Task directions:
Repeat all entries exactly.

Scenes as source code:
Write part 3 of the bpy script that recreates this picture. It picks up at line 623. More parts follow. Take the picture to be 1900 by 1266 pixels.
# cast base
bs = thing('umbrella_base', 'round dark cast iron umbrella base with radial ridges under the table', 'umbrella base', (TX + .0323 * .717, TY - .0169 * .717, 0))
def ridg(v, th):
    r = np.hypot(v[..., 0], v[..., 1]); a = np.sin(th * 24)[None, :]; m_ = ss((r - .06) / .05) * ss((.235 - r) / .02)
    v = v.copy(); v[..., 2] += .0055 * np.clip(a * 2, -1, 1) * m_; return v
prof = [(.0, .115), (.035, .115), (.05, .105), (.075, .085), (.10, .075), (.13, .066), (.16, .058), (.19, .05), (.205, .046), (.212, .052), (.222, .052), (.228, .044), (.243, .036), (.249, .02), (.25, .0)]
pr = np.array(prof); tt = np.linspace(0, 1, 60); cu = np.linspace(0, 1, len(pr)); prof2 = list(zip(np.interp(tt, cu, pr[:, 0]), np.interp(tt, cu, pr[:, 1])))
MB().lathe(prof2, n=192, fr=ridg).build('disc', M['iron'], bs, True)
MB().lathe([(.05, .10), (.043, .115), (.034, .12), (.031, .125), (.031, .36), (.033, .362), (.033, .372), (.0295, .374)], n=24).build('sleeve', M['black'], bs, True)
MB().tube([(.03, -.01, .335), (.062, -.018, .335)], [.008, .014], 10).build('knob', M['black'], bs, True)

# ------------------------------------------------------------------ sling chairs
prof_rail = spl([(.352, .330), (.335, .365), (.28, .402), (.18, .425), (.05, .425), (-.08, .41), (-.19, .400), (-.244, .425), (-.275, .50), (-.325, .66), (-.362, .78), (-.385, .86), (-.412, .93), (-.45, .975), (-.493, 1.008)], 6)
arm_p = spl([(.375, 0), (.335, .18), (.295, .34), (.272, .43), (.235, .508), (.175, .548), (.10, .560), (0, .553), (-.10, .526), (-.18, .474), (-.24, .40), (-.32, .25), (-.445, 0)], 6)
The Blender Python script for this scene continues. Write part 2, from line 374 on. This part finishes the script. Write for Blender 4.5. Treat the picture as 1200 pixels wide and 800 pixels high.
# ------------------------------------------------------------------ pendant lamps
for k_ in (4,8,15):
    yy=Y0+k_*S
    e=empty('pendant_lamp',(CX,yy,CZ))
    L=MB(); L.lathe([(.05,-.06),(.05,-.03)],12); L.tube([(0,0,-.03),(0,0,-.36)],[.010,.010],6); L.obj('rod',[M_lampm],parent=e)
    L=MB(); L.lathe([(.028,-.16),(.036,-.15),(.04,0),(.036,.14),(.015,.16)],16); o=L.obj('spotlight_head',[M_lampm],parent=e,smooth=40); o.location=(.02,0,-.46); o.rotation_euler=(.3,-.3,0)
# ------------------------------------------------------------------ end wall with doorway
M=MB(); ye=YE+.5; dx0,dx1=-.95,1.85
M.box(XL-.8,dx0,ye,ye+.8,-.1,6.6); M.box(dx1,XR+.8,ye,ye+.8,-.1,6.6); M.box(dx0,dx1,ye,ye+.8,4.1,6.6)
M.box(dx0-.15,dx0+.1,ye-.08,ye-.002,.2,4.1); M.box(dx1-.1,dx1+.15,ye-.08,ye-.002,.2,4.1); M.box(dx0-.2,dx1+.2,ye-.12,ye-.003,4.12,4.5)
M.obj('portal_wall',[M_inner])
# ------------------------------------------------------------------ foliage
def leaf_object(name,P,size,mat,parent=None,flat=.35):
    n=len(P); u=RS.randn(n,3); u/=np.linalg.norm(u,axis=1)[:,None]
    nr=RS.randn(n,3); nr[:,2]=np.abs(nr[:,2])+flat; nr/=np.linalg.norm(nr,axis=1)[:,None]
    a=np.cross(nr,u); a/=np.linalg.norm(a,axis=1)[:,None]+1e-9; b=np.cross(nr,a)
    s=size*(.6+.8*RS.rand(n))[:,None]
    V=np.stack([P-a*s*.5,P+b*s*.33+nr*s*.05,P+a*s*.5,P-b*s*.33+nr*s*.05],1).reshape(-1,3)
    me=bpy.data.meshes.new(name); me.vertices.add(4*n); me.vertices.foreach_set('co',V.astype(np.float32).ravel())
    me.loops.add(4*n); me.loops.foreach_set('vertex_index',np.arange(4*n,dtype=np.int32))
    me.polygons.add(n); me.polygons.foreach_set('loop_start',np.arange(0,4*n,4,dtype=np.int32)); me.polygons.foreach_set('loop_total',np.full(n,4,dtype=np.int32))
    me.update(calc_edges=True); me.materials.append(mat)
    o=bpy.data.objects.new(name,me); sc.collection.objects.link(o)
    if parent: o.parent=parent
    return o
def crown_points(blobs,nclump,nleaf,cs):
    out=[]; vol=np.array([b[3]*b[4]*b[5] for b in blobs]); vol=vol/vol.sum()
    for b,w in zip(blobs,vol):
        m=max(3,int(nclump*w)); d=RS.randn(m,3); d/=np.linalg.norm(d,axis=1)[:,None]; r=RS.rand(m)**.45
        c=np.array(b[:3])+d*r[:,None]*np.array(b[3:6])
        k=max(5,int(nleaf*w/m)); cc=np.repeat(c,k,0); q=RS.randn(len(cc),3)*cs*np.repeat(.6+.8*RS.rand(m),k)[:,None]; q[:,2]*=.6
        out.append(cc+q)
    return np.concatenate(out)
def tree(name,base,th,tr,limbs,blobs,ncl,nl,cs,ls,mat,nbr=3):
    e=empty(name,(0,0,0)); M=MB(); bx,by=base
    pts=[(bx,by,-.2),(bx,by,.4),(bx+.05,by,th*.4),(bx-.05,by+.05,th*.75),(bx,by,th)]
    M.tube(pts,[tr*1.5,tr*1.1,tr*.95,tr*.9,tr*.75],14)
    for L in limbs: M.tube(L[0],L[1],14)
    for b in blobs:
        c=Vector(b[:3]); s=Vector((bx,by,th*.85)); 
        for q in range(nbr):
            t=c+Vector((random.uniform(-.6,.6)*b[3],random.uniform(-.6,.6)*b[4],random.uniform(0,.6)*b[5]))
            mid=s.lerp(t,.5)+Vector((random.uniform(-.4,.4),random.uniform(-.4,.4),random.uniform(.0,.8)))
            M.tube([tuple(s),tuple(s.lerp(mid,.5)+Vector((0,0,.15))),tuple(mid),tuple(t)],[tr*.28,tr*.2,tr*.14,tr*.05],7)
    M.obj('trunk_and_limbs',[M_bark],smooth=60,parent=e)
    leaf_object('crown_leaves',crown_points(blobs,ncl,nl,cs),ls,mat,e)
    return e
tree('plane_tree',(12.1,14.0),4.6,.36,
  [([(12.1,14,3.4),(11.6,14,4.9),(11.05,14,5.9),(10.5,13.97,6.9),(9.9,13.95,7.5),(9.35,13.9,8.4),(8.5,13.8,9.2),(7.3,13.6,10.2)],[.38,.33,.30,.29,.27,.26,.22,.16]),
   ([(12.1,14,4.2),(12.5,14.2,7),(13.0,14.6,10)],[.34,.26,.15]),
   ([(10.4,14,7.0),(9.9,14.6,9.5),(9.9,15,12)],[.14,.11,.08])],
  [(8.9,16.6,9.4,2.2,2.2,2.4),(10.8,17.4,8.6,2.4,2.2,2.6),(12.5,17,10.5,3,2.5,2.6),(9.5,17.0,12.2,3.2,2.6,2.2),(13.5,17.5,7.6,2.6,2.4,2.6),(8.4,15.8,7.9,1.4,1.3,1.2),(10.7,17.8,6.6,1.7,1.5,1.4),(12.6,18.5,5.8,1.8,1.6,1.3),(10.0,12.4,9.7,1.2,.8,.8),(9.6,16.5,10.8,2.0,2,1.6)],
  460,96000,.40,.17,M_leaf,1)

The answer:
Write part 3 of the bpy script that recreates this picture. It picks up at line 623. More parts follow. Take the picture to be 1900 by 1266 pixels.
# cast base
bs = thing('umbrella_base', 'round dark cast iron umbrella base with radial ridges under the table', 'umbrella base', (TX + .0323 * .717, TY - .0169 * .717, 0))
def ridg(v, th):
    r = np.hypot(v[..., 0], v[..., 1]); a = np.sin(th * 24)[None, :]; m_ = ss((r - .06) / .05) * ss((.235 - r) / .02)
    v = v.copy(); v[..., 2] += .0055 * np.clip(a * 2, -1, 1) * m_; return v
prof = [(.0, .115), (.035, .115), (.05, .105), (.075, .085), (.10, .075), (.13, .066), (.16, .058), (.19, .05), (.205, .046), (.212, .052), (.222, .052), (.228, .044), (.243, .036), (.249, .02), (.25, .0)]
pr = np.array(prof); tt = np.linspace(0, 1, 60); cu = np.linspace(0, 1, len(pr)); prof2 = list(zip(np.interp(tt, cu, pr[:, 0]), np.interp(tt, cu, pr[:, 1])))
MB().lathe(prof2, n=192, fr=ridg).build('disc', M['iron'], bs, True)
MB().lathe([(.05, .10), (.043, .115), (.034, .12), (.031, .125), (.031, .36), (.033, .362), (.033, .372), (.0295, .374)], n=24).build('sleeve', M['black'], bs, True)
MB().tube([(.03, -.01, .335), (.062, -.018, .335)], [.008, .014], 10).build('knob', M['black'], bs, True)

# ------------------------------------------------------------------ sling chairs
prof_rail = spl([(.352, .330), (.335, .365), (.28, .402), (.18, .425), (.05, .425), (-.08, .41), (-.19, .400), (-.244, .425), (-.275, .50), (-.325, .66), (-.362, .78), (-.385, .86), (-.412, .93), (-.45, .975), (-.493, 1.008)], 6)
arm_p = spl([(.375, 0), (.335, .18), (.295, .34), (.272, .43), (.235, .508), (.175, .548), (.10, .560), (0, .553), (-.10, .526), (-.18, .474), (-.24, .40), (-.32, .25), (-.445, 0)], 6)
The Blender Python script for this scene continues. Write part 2, from line 374 on. This part finishes the script. Write for Blender 4.5. Treat the picture as 1200 pixels wide and 800 pixels high.
# ------------------------------------------------------------------ pendant lamps
for k_ in (4,8,15):
    yy=Y0+k_*S
    e=empty('pendant_lamp',(CX,yy,CZ))
    L=MB(); L.lathe([(.05,-.06),(.05,-.03)],12); L.tube([(0,0,-.03),(0,0,-.36)],[.010,.010],6); L.obj('rod',[M_lampm],parent=e)
    L=MB(); L.lathe([(.028,-.16),(.036,-.15),(.04,0),(.036,.14),(.015,.16)],16); o=L.obj('spotlight_head',[M_lampm],parent=e,smooth=40); o.location=(.02,0,-.46); o.rotation_euler=(.3,-.3,0)
# ------------------------------------------------------------------ end wall with doorway
M=MB(); ye=YE+.5; dx0,dx1=-.95,1.85
M.box(XL-.8,dx0,ye,ye+.8,-.1,6.6); M.box(dx1,XR+.8,ye,ye+.8,-.1,6.6); M.box(dx0,dx1,ye,ye+.8,4.1,6.6)
M.box(dx0-.15,dx0+.1,ye-.08,ye-.002,.2,4.1); M.box(dx1-.1,dx1+.15,ye-.08,ye-.002,.2,4.1); M.box(dx0-.2,dx1+.2,ye-.12,ye-.003,4.12,4.5)
M.obj('portal_wall',[M_inner])
# ------------------------------------------------------------------ foliage
def leaf_object(name,P,size,mat,parent=None,flat=.35):
    n=len(P); u=RS.randn(n,3); u/=np.linalg.norm(u,axis=1)[:,None]
    nr=RS.randn(n,3); nr[:,2]=np.abs(nr[:,2])+flat; nr/=np.linalg.norm(nr,axis=1)[:,None]
    a=np.cross(nr,u); a/=np.linalg.norm(a,axis=1)[:,None]+1e-9; b=np.cross(nr,a)
    s=size*(.6+.8*RS.rand(n))[:,None]
    V=np.stack([P-a*s*.5,P+b*s*.33+nr*s*.05,P+a*s*.5,P-b*s*.33+nr*s*.05],1).reshape(-1,3)
    me=bpy.data.meshes.new(name); me.vertices.add(4*n); me.vertices.foreach_set('co',V.astype(np.float32).ravel())
    me.loops.add(4*n); me.loops.foreach_set('vertex_index',np.arange(4*n,dtype=np.int32))
    me.polygons.add(n); me.polygons.foreach_set('loop_start',np.arange(0,4*n,4,dtype=np.int32)); me.polygons.foreach_set('loop_total',np.full(n,4,dtype=np.int32))
    me.update(calc_edges=True); me.materials.append(mat)
    o=bpy.data.objects.new(name,me); sc.collection.objects.link(o)
    if parent: o.parent=parent
    return o
def crown_points(blobs,nclump,nleaf,cs):
    out=[]; vol=np.array([b[3]*b[4]*b[5] for b in blobs]); vol=vol/vol.sum()
    for b,w in zip(blobs,vol):
        m=max(3,int(nclump*w)); d=RS.randn(m,3); d/=np.linalg.norm(d,axis=1)[:,None]; r=RS.rand(m)**.45
        c=np.array(b[:3])+d*r[:,None]*np.array(b[3:6])
        k=max(5,int(nleaf*w/m)); cc=np.repeat(c,k,0); q=RS.randn(len(cc),3)*cs*np.repeat(.6+.8*RS.rand(m),k)[:,None]; q[:,2]*=.6
        out.append(cc+q)
    return np.concatenate(out)
def tree(name,base,th,tr,limbs,blobs,ncl,nl,cs,ls,mat,nbr=3):
    e=empty(name,(0,0,0)); M=MB(); bx,by=base
    pts=[(bx,by,-.2),(bx,by,.4),(bx+.05,by,th*.4),(bx-.05,by+.05,th*.75),(bx,by,th)]
    M.tube(pts,[tr*1.5,tr*1.1,tr*.95,tr*.9,tr*.75],14)
    for L in limbs: M.tube(L[0],L[1],14)
    for b in blobs:
        c=Vector(b[:3]); s=Vector((bx,by,th*.85)); 
        for q in range(nbr):
            t=c+Vector((random.uniform(-.6,.6)*b[3],random.uniform(-.6,.6)*b[4],random.uniform(0,.6)*b[5]))
            mid=s.lerp(t,.5)+Vector((random.uniform(-.4,.4),random.uniform(-.4,.4),random.uniform(.0,.8)))
            M.tube([tuple(s),tuple(s.lerp(mid,.5)+Vector((0,0,.15))),tuple(mid),tuple(t)],[tr*.28,tr*.2,tr*.14,tr*.05],7)
    M.obj('trunk_and_limbs',[M_bark],smooth=60,parent=e)
    leaf_object('crown_leaves',crown_points(blobs,ncl,nl,cs),ls,mat,e)
    return e
tree('plane_tree',(12.1,14.0),4.6,.36,
  [([(12.1,14,3.4),(11.6,14,4.9),(11.05,14,5.9),(10.5,13.97,6.9),(9.9,13.95,7.5),(9.35,13.9,8.4),(8.5,13.8,9.2),(7.3,13.6,10.2)],[.38,.33,.30,.29,.27,.26,.22,.16]),
   ([(12.1,14,4.2),(12.5,14.2,7),(13.0,14.6,10)],[.34,.26,.15]),
   ([(10.4,14,7.0),(9.9,14.6,9.5),(9.9,15,12)],[.14,.11,.08])],
  [(8.9,16.6,9.4,2.2,2.2,2.4),(10.8,17.4,8.6,2.4,2.2,2.6),(12.5,17,10.5,3,2.5,2.6),(9.5,17.0,12.2,3.2,2.6,2.2),(13.5,17.5,7.6,2.6,2.4,2.6),(8.4,15.8,7.9,1.4,1.3,1.2),(10.7,17.8,6.6,1.7,1.5,1.4),(12.6,18.5,5.8,1.8,1.6,1.3),(10.0,12.4,9.7,1.2,.8,.8),(9.6,16.5,10.8,2.0,2,1.6)],
  460,96000,.40,.17,M_leaf,1)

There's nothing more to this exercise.